Der Kern und umfangreichste Teil des Buches ist der Dekoration, den Mustern der Lackarbeiten gewidmet, deren unglaubliche Vielfalt nicht nur ausführlich erklärt und durch schematische Zeichnungen erläutert, sondern jeweils auch durch zahlreiche originale Beispiele, in erster Linie Beteldosen, in Gesamt- und Detailfotos anschaulich gemacht wird. Neben  geometrischen, floralen oder figürlichen Mustern, die dominierend oder auch nur als Hintergrund erscheinen, sind es vor allem die erzählenden Darstellungen vom Königshof, mythische oder historische Geschichten aus der birmanischen Vergangenheit oder Erzählungen aus dem Leben Buddhas, die durch ihren narrativen Inhalt und ihren Detailreichtum faszinieren. Schriftkartuschen verraten gelegentlich den Lackmeister, den Herstellungsort und in seltenen Fällen auch das Datum der Herstellung.
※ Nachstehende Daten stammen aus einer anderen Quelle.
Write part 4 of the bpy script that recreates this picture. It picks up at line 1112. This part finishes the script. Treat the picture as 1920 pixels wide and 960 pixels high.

Dosen aus dem 19. Jahrhundert sind hier exquisite Raritäten und herausragende Beispiele eines einzigartigen Kunsthandwerks.

 

Eine Übersicht über die Regionen und Zentren der Lackwarenherstellung in Myanmar mit Hinweisen auf bekannte Lackmeister und Manufakturen, Gedanken über Kopien und Fälschungen sowie über die Problematik zeitgenössischer Lackarbeiten und deren grassierenden Qualitätsverlust beschließen ein Buch, das ein unverzichtbares Kompendium für alle Kenner und Liebhaber nicht nur der birmanischen sondern der gesamten asiatischen Lackkunst ist.